Von: mk
Bozen – Im Todesfall Heuschreck hat Verteidiger Beniamino Migliucci am Freitag versucht, die Geschworenen mit einem sehr emotionalen Plädoyer von der Unschuld seiner Mandantin zu überzeugen. „Haben Sie nie unsinnige Dinge gesagt, aus Angst oder um sich zu verteidigen?“, fragte er. Man müsse sich in die Lage von Ester Quici am Todesabend ihres Verlobten zu versetzen.
Gleichzeitig wies er auf mutmaßliche Ungereimtheiten in den Vorwürfen gegen die 34-Jährige hin, während sein Kollege Enrico Lofoco auf die Parallelen zu einem früheren Selbstverletzungsakt von Alessandro Heuschreck verwies.
Am Samstagnachmittag fällt das Urteil.
Die Verteidigung fordert Freispruch Ester Quici. Die Tat hat sich am 21. März 2015 in der Wohnung in der Bozner Freiheitsstraße 50 zugetragen. Die 18 Messerstiche am Körper des 50-jährigen Alessandro Heuschreck habe er sich selbst zugefügt, so Lofoco. Heuschreck habe an Depressionen gelitten, auch sein Alkoholproblem sei wieder aufgeflammt.
Er und Quici hätten sich gestritten – ähnlich wie ein Jahr zuvor, als Heuschreck sich nach einer Auseinandersetzung mit einem Küchenmesser mit elf Zentimeter langer Klinge selbst verletzt hatte – um Quici unter Druck zu setzen, damit sie ihn nicht verlasse. Dass er noch lebte, habe er seiner Partnerin zu verdanken gehabt. Sie habe die Rettung gerufen.
Die Ermittler des RIS hätten bestätigt, dass auf Quicis Kleidung keine Blutspritzer waren. Wenn sie auf ihn eingestochen, wären dort welche gewesen. Auch die medizinische Gutachterin der Staatsanwaltschaft habe erklärt, dass sich zumindest 14 der Stiche durchaus durch Selbstverletzung zurückführen ließen.

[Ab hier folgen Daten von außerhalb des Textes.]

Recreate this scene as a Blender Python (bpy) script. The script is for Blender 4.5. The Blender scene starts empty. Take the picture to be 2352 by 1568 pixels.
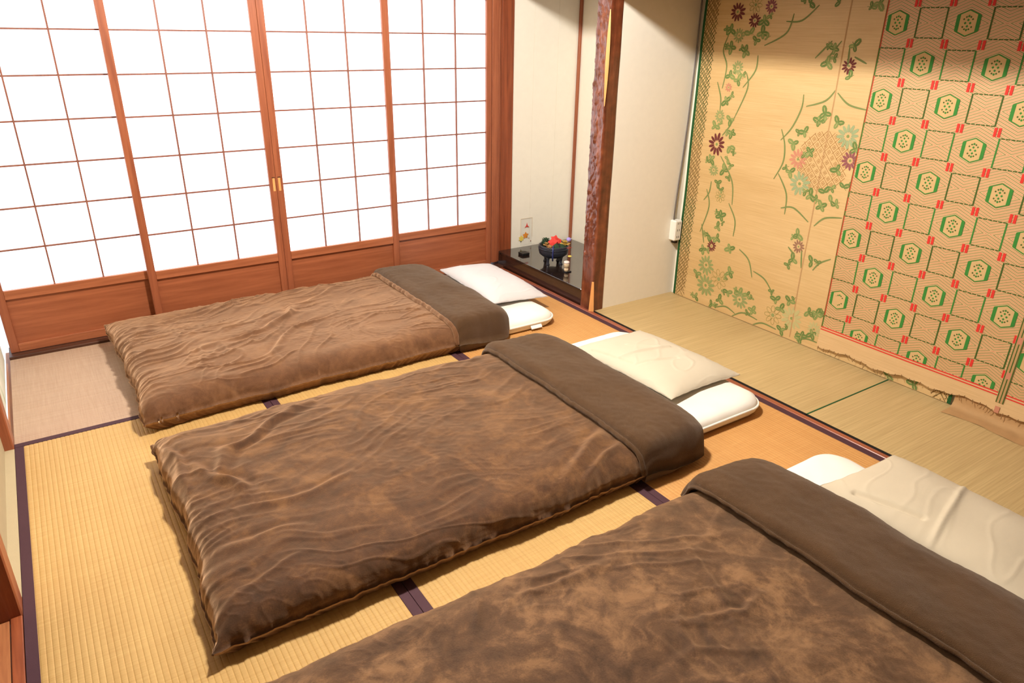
import bpy, math, random
import numpy as np
from mathutils import Matrix, Vector

scene = bpy.context.scene
col = scene.collection

# ------------------------------------------------------------------ camera
CAM_POS = (0.2659, -3.7789, 1.4514)
YAW, PITCH, ROLL = -0.5931, -0.4141, 0.0176
FOCAL_PX = 1638.57                                   # for a 2352 px wide frame
def set_camera():
    fw = Vector((-math.sin(YAW) * math.cos(PITCH), math.cos(YAW) * math.cos(PITCH), math.sin(PITCH)))
    rt = Vector((math.cos(YAW), math.sin(YAW), 0))
    up = rt.cross(fw)
    r2 = math.cos(ROLL) * rt + math.sin(ROLL) * up
    u2 = -math.sin(ROLL) * rt + math.cos(ROLL) * up
    m = Matrix(((r2.x, u2.x, -fw.x, CAM_POS[0]), (r2.y, u2.y, -fw.y, CAM_POS[1]), (r2.z, u2.z, -fw.z, CAM_POS[2]), (0, 0, 0, 1)))
    cd = bpy.data.cameras.new('camera')
    cd.sensor_width = 36.0
    cd.lens = 36.0 * FOCAL_PX / 2352.0
    cd.clip_start = 0.02
    co = bpy.data.objects.new('camera', cd)
    co.matrix_world = m
    col.objects.link(co)
    scene.camera = co
set_camera()

# ------------------------------------------------------------------ light and exposure
LAMP_POS = (1.35, -1.80, 2.29)
LAMP_WATTS = 200.0
LAMP_COLOR = (1.0, 0.965, 0.90)
PAPER_GLOW = 1.2                                      # daylight coming through the shoji paper
PAPER_COLOR = (0.80, 0.88, 1.0)
EXPOSURE = 0.60
world = bpy.data.worlds.new('overcast_sky')
scene.world = world
world.use_nodes = True
world.node_tree.nodes['Background'].inputs[0].default_value = (0.85, 0.92, 1.0, 1)
world.node_tree.nodes['Background'].inputs[1].default_value = 1.0
scene.view_settings.view_transform = 'Standard'
scene.view_settings.look = 'None'
scene.view_settings.gamma = 1.0
scene.view_settings.use_curve_mapping = False
scene.view_settings.exposure = EXPOSURE
scene.cycles.use_denoising = True
scene.cycles.use_adaptive_sampling = True
scene.cycles.adaptive_threshold = 0.02
scene.cycles.use_light_tree = False
scene.cycles.max_bounces = 5
scene.cycles.diffuse_bounces = 3
scene.cycles.glossy_bounces = 3

# ------------------------------------------------------------------ helpers
def lin(r, g, b):
    f = lambda c: (c / 255) / 12.92 if c <= 10 else (((c / 255) + 0.055) / 1.055) ** 2.4
    return (f(r), f(g), f(b), 1.0)

class Nodes:
    """a material and short-hands for its nodes"""
    def __init__(s, name):
        s.m = bpy.data.materials.new(name)
        s.m.use_nodes = True
        s.t = s.m.node_tree
        s.n, s.l = s.t.nodes, s.t.links
        s.b = s.n['Principled BSDF']
        s.out = s.n['Material Output']
    def new(s, kind, **kw):
        n = s.n.new(kind)
        for k, v in kw.items():
            setattr(n, k, v)
        return n
    def put(s, sock, v):
        if isinstance(v, bpy.types.NodeSocket):
            s.l.new(v, sock)
        else:
            sock.default_value = v
    def set(s, **kw):
        for k, v in kw.items():
            s.put(s.b.inputs[k.replace('_', ' ')], v)
        return s
    def obj(s, scale=(1, 1, 1), loc=(0, 0, 0), rot=(0, 0, 0)):
        tc = s.new('ShaderNodeTexCoord')
        mp = s.new('ShaderNodeMapping')
        mp.inputs['Scale'].default_value = scale
        mp.inputs['Location'].default_value = loc
        mp.inputs['Rotation'].default_value = rot
        s.l.new(tc.outputs['Object'], mp.inputs['Vector'])
        return mp.outputs[0]
    def noise(s, vec, scale=5, detail=3, rough=0.5, dist=0.0):
        n = s.new('ShaderNodeTexNoise')
        s.l.new(vec, n.inputs['Vector'])
        n.inputs['Scale'].default_value = scale
        n.inputs['Detail'].default_value = detail
        n.inputs['Roughness'].default_value = rough
        n.inputs['Distortion'].default_value = dist
        return n.outputs['Fac']
    def math(s, op, a, b=None, clamp=False):
        n = s.new('ShaderNodeMath', operation=op, use_clamp=clamp)
        s.put(n.inputs[0], a)
        if b is not None:
            s.put(n.inputs[1], b)
        return n.outputs[0]
    def ramp(s, fac, stops):
        r = s.new('ShaderNodeValToRGB')
        s.l.new(fac, r.inputs[0])
        el = r.color_ramp.elements
        while len(el) < len(stops):
            el.new(0.5)
        for e, (p, c) in zip(el, stops):
            e.position = p
            e.color = c if len(c) == 4 else (*c, 1)
        return r.outputs[0]
    def mix(s, fac, a, b):
        n = s.new('ShaderNodeMix', data_type='RGBA')
        s.put(n.inputs[0], fac)
        s.put(n.inputs[6], a)
        s.put(n.inputs[7], b)
        return n.outputs[2]
    def bump(s, h, strength=0.3, dist=0.01):
        n = s.new('ShaderNodeBump')
        n.inputs['Strength'].default_value = strength
        n.inputs['Distance'].default_value = dist
        s.l.new(h, n.inputs['Height'])
        s.l.new(n.outputs[0], s.b.inputs['Normal'])
        return s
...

Die Vorwürfe der Staatsanwaltschaft wurden auf Eindrücken, Suggestionen und Ungenauigkeiten beruhen, argumentierte Rechtsanwalt Beniamino Migliucci. 90 Prozent der Argumente der Anklage hätten darauf abgezielt, zu unterstellen, dass „Quici eine unsympathische, manipulative und kalte Person ist“, kritisierte Migliucci. Die These der Staatsanwaltschaft, wonach der Streit zwischen dem Paar ausbrach, weil Heuschreck zu müde war, die Pflanzen aus dem Auto zu holen, sei „reine Fiktion“. Vielmehr sei Heuschrecks heftige Eifersucht der Grund für die Auseinandersetzung gewesen.
Die Staatsanwaltschaft wirft Quici vor, zu spät Hilfe gerufen zu haben, deshalb sei Heuschreck verblutet. „Schauen Sie bei einem Streit auf die Uhr?“, fragte der Anwalt. Zu den unterschiedlichen Versionen, die Quici den Ermittlern nach dem tragischen Vorfall geliefert hatte, meinte er: „Haben Sie nie aus Angst unsinnige oder konfuse Dinge gesagt?“
Quici sei besorgt gewesen, ihre Kinder zu verlieren, falls das Jugendgericht von dem Vorfall erfahre. Sie sei nach dem Geschehen nachvollziehbarerweise in Panik geraten. Allein wegen ihrer Angst habe Quici anfangs erzählt, dass Heuschreck außer Haus angegriffen worden sei.
„Meine Mandantin ist nicht berechnend, sondern eine sehr emotionale Person“, betonte der Verteidiger. Der Notarzt habe erklärt, er leite nur dann Wiederbelebungsmaßnahmen ein, wenn er glaube, dass Hoffnung besteht – wie im Fall von Heuschreck. Dies zeige, dass er noch am Leben gewesen sei.
„Es gab keinen Messerangriff seiner Mandantin und kein mutwilliges Verbluten lassen – und deshalb auch keinen Mord“, erklärte Migliucci laut dem Dolomiten-Bericht.